The secret of our bin tag bill reduction is my wife’s system of management, in which every item of recyclable material, from plastic bottles to bacon rind, has a home, leaving very little to go to landfill. It is a great system and I am thinking of writing a book on it and talking about in on “Richard and Judy.”
Of course it must be stated that recycling takes a little effort, which, in today’s disposable, dishwasher, car-washer society is very much out of fashion. Bottles have to be rinsed and dried; plastic bottles squashed, tetra packs cut open, unfolded, rinsed and dried. All the inside bins have to be emptied regularly into the green bin and/or the shed; trips have to be made to Coolmine; the compost needs to be removed from the composter at regular intervals.
So we are doing our bit for the environment. We take a little time, take a little effort and are happy in the knowledge that under the insightful leadership of Fingal County Council, the polluter pays.
This is great for me financially. We recycle so assiduously that we only pay for a black bin tag eight or nine times a year. We could probably go less but it starts to smell. We break down all our cardboard in the green bin and the Oxegen truck comes around every four weeks and our bin is only three quarters full. All our kitchen waste goes in the composter and if, in the summer, we have any pruning to do in the garden, Coolmine accepts up to two bags of garden waste free of charge.

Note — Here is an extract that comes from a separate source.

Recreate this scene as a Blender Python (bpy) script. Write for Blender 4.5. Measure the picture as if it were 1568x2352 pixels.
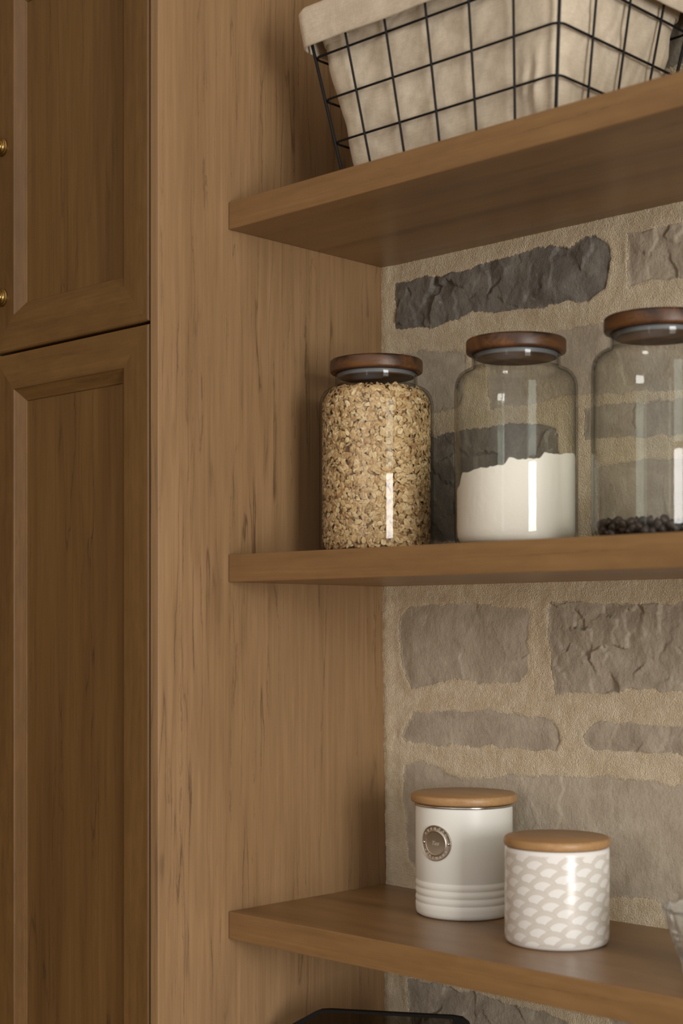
import bpy, bmesh, math, random
import numpy as np
from mathutils import Vector, Matrix

sc = bpy.context.scene
for o in list(bpy.data.objects):
    bpy.data.objects.remove(o)
C = sc.collection
R = math.radians
random.seed(7)
rng = np.random.default_rng(11)

# ------------------------------------------------------------------ camera
cam_d = bpy.data.cameras.new('camera')
cam = bpy.data.objects.new('camera', cam_d); C.objects.link(cam)
cam.location = (1.287, -1.392, 1.5)
cam.rotation_euler = (R(90), 0, R(44.2))
cam_d.sensor_width = 36; cam_d.lens = 54.0
cam_d.shift_y = 0.1148
cam_d.clip_start = 0.02; cam_d.clip_end = 50
cam_d.dof.use_dof = True
cam_d.dof.focus_distance = 1.80
cam_d.dof.aperture_fstop = 4.8
sc.camera = cam

# ------------------------------------------------------------------ light and exposure
world = bpy.data.worlds.new('world'); sc.world = world
world.use_nodes = True
wt = world.node_tree; bg = wt.nodes['Background']
def wmath(op, *v):
    nd = wt.nodes.new('ShaderNodeMath'); nd.operation = op
    for i, x in enumerate(v):
        if isinstance(x, bpy.types.NodeSocket): wt.links.new(x, nd.inputs[i])
        else: nd.inputs[i].default_value = x
    return nd.outputs[0]
# the room around: dim and warm, brighter towards the glazed side and the ceiling
wtc = wt.nodes.new('ShaderNodeTexCoord'); wdot = wt.nodes.new('ShaderNodeVectorMath'); wdot.operation = 'DOT_PRODUCT'
wt.links.new(wtc.outputs['Generated'], wdot.inputs[0]); wdot.inputs[1].default_value = (0.40, -0.87, 0.28)
wsep = wt.nodes.new('ShaderNodeSeparateXYZ'); wt.links.new(wtc.outputs['Generated'], wsep.inputs[0])
wlobe = wmath('POWER', wmath('MAXIMUM', wdot.outputs['Value'], 0.0), 2.5)
wlobe = wmath('MULTIPLY', wlobe, wmath('MINIMUM', wmath('MAXIMUM', wmath('MULTIPLY_ADD', wsep.outputs['Z'], 2.2, 0.72), 0.12), 1.0))
wtop = wmath('MAXIMUM', wsep.outputs['Z'], 0.0)
wmix = wt.nodes.new('ShaderNodeMix'); wmix.data_type = 'RGBA'
wt.links.new(wlobe, wmix.inputs[0]); wmix.inputs[6].default_value = (1.0, 0.64, 0.31, 1); wmix.inputs[7].default_value = (0.97, 0.98, 1.0, 1)
wt.links.new(wmix.outputs[2], bg.inputs['Color'])
wt.links.new(wmath('ADD', wmath('ADD', wmath('MULTIPLY', wlobe, 0.70), wmath('MULTIPLY', wtop, 0.14)), 0.046), bg.inputs['Strength'])

def area(name, loc, aim, sx, sy, power, col):
    l = bpy.data.lights.new(name, 'AREA'); l.shape = 'RECTANGLE'
    l.size = sx; l.size_y = sy; l.energy = power; l.color = col
    o = bpy.data.objects.new(name, l); C.objects.link(o)
    o.location = loc
    o.rotation_euler = (Vector(aim) - Vector(loc)).to_track_quat('-Z', 'Y').to_euler()
    return o
area('window_daylight', (3.18, -1.30, 1.45), (0.2, -0.15, 1.45), 0.78, 1.15, 37, (1.0, 0.98, 0.96))
area('terrace_bounce', (3.18, -1.30, 0.46), (0.2, -0.15, 0.46), 0.78, 0.80, 4.0, (1.0, 0.88, 0.80))
area('far_window_daylight', (1.3, -4.2, 1.9), (0.2, -0.15, 1.5), 0.3, 1.3, 1.3, (0.88, 1.0, 0.88))
area('curtained_window_top', (3.18, -1.30, 2.36), (0.2, -0.15, 2.0), 0.78, 0.60, 4.0, (0.88, 1.0, 0.90))
sc.view_settings.view_transform = 'Standard'
sc.view_settings.look = 'None'
sc.view_settings.exposure = 0.64
sc.view_settings.gamma = 1.0
sc.view_settings.use_curve_mapping = False
sc.cycles.use_denoising = True
sc.cycles.max_bounces = 8
sc.cycles.diffuse_bounces = 3
sc.cycles.transparent_max_bounces = 32
sc.cycles.glossy_bounces = 4
sc.cycles.transmission_bounces = 8
sc.cycles.sample_clamp_indirect = 3.0

# ------------------------------------------------------------------ node helper
class G:
    def __init__(s, name):
        s.m = bpy.data.materials.new(name); s.m.use_nodes = True
        s.t = s.m.node_tree; s.t.nodes.clear()
        s.out = s.t.nodes.new('ShaderNodeOutputMaterial')
    def n(s, typ, **kw):
        nd = s.t.nodes.new(typ)
        for k, v in kw.items(): setattr(nd, k, v)
        return nd
    def set(s, sock, v):
        if isinstance(v, bpy.types.NodeSocket): s.t.links.new(v, sock)
        elif isinstance(v, (tuple, list)) and len(v) == 3 and sock.type == 'RGBA': sock.default_value = (*v, 1)
        else: sock.default_value = v
    def math(s, op, a, b=0.0, c=None, clamp=False):
        nd = s.n('ShaderNodeMath', operation=op, use_clamp=clamp)
        s.set(nd.inputs[0], a); s.set(nd.inputs[1], b)
        if c is not None: s.set(nd.inputs[2], c)
        return nd.outputs[0]
    def mix(s, f, a, b, mode='MIX'):
        nd = s.n('ShaderNodeMix', data_type='RGBA', blend_type=mode)
        s.set(nd.inputs[0], f); s.set(nd.inputs[6], a); s.set(nd.inputs[7], b)
        return nd.outputs[2]
    def mixf(s, f, a, b):
        nd = s.n('ShaderNodeMix', data_type='FLOAT')
        s.set(nd.inputs[0], f); s.set(nd.inputs[2], a); s.set(nd.inputs[3], b)
        return nd.outputs[0]
    def step(s, v, lo, hi, a=0.0, b=1.0):
        nd = s.n('ShaderNodeMapRange', interpolation_type='SMOOTHSTEP')
        for i, x in enumerate((v, lo, hi, a, b)): s.set(nd.inputs[i], x)
        return nd.outputs[0]
    def obj(s, scale=(1, 1, 1), loc=(0, 0, 0), rot=(0, 0, 0), warp=None):
        tc = s.n('ShaderNodeTexCoord'); mp = s.n('ShaderNodeMapping')
        s.t.links.new(warp if warp is not None else tc.outputs['Object'], mp.inputs['Vector'])
        mp.inputs['Scale'].default_value = scale
        mp.inputs['Location'].default_value = loc
        mp.inputs['Rotation'].default_value = rot
        return mp.outputs[0]
    def noise(s, vec, scale, detail=2.0, rough=0.5, dist=0.0):
        nd = s.n('ShaderNodeTexNoise')
        s.set(nd.inputs['Vector'], vec)
        nd.inputs['Scale'].default_value = scale; nd.inputs['Detail'].default_value = detail
        nd.inputs['Roughness'].default_value = rough; nd.inputs['Distortion'].default_value = dist
        return nd.outputs['Fac']
    def voro(s, vec, scale, feature='F1'):
        nd = s.n('ShaderNodeTexVoronoi', feature=feature)
        s.set(nd.inputs['Vector'], vec); nd.inputs['Scale'].default_value = scale
        return nd.outputs['Distance']
    def bump(s, h, strength=0.5, dist=0.001, nrm=None):
        nd = s.n('ShaderNodeBump'); nd.inputs['Strength'].default_value = strength
        nd.inputs['Distance'].default_value = dist
        s.set(nd.inputs['Height'], h)
        if nrm is not None: s.set(nd.inputs['Normal'], nrm)
        return nd.outputs[0]
    def bsdf(s, col, rough=0.5, metal=0.0, nrm=None, **kw):
        b = s.n('ShaderNodeBsdfPrincipled')
        s.set(b.inputs['Base Color'], col); s.set(b.inputs['Roughness'], rough)
        s.set(b.inputs['Metallic'], metal)
        if nrm is not None: s.set(b.inputs['Normal'], nrm)
        for k, v in kw.items(): s.set(b.inputs[k.replace('_', ' ')], v)
        s.t.links.new(b.outputs[0], s.out.inputs[0])
        return s.m

def simple(name, col, rough=0.5, metal=0.0, **kw):
    return G(name).bsdf(col, rough, metal, **kw)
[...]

All in all, we’re saving money by our recycling efforts and minimising our environmental footprints at the same time. So, I am happy, right?
In a word, no.
From this year, Fingal has decided that the waste disposal system is operating at a loss and so every household in the county will have to stump up €110 to pay for this, on top of the normal charge for bin tags.
I am unsure where it has been decreed that waste disposal should be self-sufficient. Is the library self-sufficient? Will we have to pay a standing charge to use this facility, on top of a charge per book? How about all the wages of the council officials? Surely, administration costs are ‘operating at a loss?’ (Actually, I’d better shut up in case some bright spark in the Council reads this and thinks it’s a brilliant idea.)

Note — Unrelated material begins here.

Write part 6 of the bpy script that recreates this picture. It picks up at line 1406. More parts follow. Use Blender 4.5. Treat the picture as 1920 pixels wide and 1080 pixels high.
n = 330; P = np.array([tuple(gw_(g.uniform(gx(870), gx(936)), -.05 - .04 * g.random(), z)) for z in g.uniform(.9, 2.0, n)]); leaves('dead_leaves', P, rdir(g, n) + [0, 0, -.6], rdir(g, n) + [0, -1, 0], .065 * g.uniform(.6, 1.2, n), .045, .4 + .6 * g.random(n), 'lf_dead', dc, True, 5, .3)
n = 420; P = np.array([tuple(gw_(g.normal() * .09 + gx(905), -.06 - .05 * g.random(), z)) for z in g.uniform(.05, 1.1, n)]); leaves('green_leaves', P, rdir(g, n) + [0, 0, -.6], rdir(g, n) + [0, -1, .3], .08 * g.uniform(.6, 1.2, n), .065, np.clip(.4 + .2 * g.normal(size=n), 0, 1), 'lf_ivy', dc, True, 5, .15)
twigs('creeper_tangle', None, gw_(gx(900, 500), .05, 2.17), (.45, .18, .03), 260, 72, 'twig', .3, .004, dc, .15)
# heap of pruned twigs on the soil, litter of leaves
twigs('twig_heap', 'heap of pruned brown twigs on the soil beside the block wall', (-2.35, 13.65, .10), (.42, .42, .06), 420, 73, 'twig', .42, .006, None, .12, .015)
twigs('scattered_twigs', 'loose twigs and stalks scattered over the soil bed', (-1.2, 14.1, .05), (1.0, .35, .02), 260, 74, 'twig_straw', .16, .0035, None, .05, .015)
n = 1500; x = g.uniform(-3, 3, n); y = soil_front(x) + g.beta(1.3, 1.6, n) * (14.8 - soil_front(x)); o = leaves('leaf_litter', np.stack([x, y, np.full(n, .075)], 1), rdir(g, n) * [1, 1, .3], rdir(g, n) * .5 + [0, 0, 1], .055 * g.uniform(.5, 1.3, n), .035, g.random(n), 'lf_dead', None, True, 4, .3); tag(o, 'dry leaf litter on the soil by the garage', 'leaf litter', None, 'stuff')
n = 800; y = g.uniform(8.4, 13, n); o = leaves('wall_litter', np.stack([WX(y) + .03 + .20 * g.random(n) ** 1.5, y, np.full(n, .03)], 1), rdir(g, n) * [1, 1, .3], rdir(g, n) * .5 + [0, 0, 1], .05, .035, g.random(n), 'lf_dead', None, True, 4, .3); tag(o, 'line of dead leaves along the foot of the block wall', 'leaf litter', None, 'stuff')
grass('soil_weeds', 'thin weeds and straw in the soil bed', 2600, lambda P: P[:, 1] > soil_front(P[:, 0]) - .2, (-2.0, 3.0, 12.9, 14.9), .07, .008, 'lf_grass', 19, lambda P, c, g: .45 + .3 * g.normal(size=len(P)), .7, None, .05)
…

However, Fingal tells us, for our €110, every household in the county will get a brown bin collection and they will also double the regularity of the green bin collection.
Yippee. Trouble is, I don’t need a brown bin collection as I either compost all my green waste or bring it to Coolmine. And if my green bin is only three-quarters full when it is collected every four weeks, what on earth do I need an extra collection for?
This is similar to the Government turning around and saying “We’re going to raise income tax to 25% but in return, we’re going to double the amount of street lights in the country. Instead of having them every thirty yards apart, they’re now going to be every fifteen yards apart.” Unfortunately, there is no opt-out option. I can’t say. “No, its okay, leave them at thirty yards, it’s perfectly adequate.”
As a reader commented in a recent Community Voice Letters page, the whole concept of the polluter pays has now been thrown out of the window. Now we all pay, whether we embrace recycling or not. I am now obliged to fork out €110 to subsidise people who don’t bother recycling and in return the Council are spending extra money on two services that I neither need nor want.
In fact, the inference is that, reading between the lines, because our family has only been putting out its black bin every six weeks or so, it’s somehow our fault that the Council hasn’t been able to meet its waste charges! Naturally, if we’d just thrown everything into the black bin and put it out every week, the revenue from the Goulding household, and similar green households, would have been much higher!
My wife points out that the green bin service, the brown bin service and the recycling centre in Coolmine is still free of charge and that a €110 annual charge is a small price to pay for these services, particularly when you hear how much the private contractors are charging in Ballyjamesripoff. And I agree. In fact, up until recently, I have always included Fingal County Council’s environment in my bedside prayers for their enlightened polluter pays policy.
But why should we pay for recycling? If anything, the Council should be paying us for saving reusable material from landfill. We are doing them a service and they are charging us for it.
At this point, I must interject that a recent private operator’s leaflet came through our door and their standing charge of €280 per year worked out at far more than my estimated Fingal cost of €110 plus 9 x €8 = €182 per year. So the option of changing to private enterprise for the avid recycler is not really there.
But I am annoyed with Fingal and why wouldn’t I be if I am facing a 300% hike in my refuse charges? It is the old Eircom trick of paying for standing charges, whether you use the service or not. I sincerely hope this policy will not lead to illegal dumping or other such dodgy activities as throwing your rubbish in someone else’s skip or burning it. Personally, I would not resort to simply using the public waste bins in the street for my one tiny bag of daily rubbish – though it’s very tempting – and I will probably end up paying the €110 charge, though very resentfully and with a bad heart.
I feel as though I want to start another bin war.
1 comment:
Well said, I completely agree. Do start this campaign and I'll back you on it - the main reason I had practically no problem with the last anti-bin charge campaign was that it was going to ENCOURAGE recycling. This, as you say, is penalising us for doing it.